Leaks tracking Apple’s iPhone 18 lineup point to one of the most significant design changes in years: under-display Face ID. If confirmed, it would eliminate the visible camera housing that has defined iPhone screen design since the iPhone X launched in 2017.
Under-display Face ID places the sensors responsible for facial recognition beneath the screen surface rather than in a visible cutout. Apple has been developing the technology for several years, and multiple supply chain sources suggest 2026 is the year it finally ships on the Pro models.

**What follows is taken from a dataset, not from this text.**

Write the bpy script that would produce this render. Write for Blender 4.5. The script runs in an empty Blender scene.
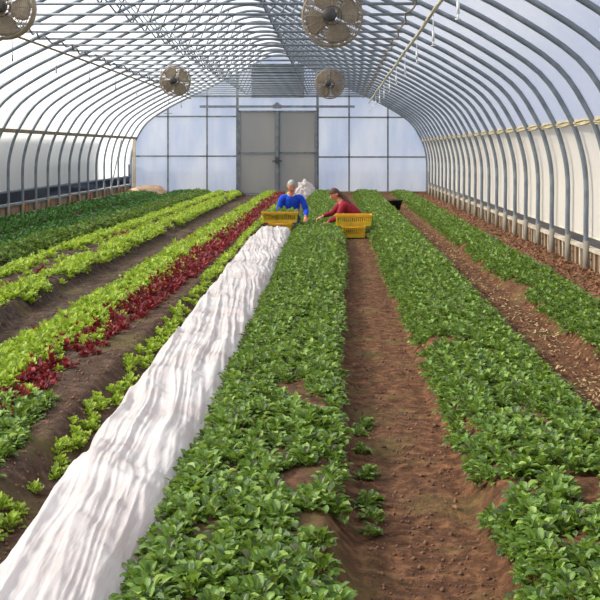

The Dynamic Island — introduced on the iPhone 14 Pro as the replacement for the notch — is reportedly being made significantly smaller on the iPhone 18 Pro and Pro Max. Some leaks describe it reducing to a minimal pill or dot used primarily for the front camera, with Face ID moving entirely below the display surface.
Together, these changes would give the iPhone 18 Pro the cleanest screen design Apple has ever shipped on a mainstream smartphone. Samsung, Google, and OnePlus have long offered punch-hole displays, but Apple held back because the Face ID sensor cluster requires more physical space than a standard selfie camera.
The standard iPhone 18 models are in a more uncertain position. Reports suggest Apple may delay the standard model or ship it with a modified Face ID system that does not yet support under-display placement. The timeline for those models remains unclear ahead of the September event.
Apple’s WWDC 2026 in June previewed software and developer tools but did not reveal hardware. The full iPhone 18 announcement is expected at a September event. Nothing currently circulating is confirmed by Apple, and specifications may change before the official reveal.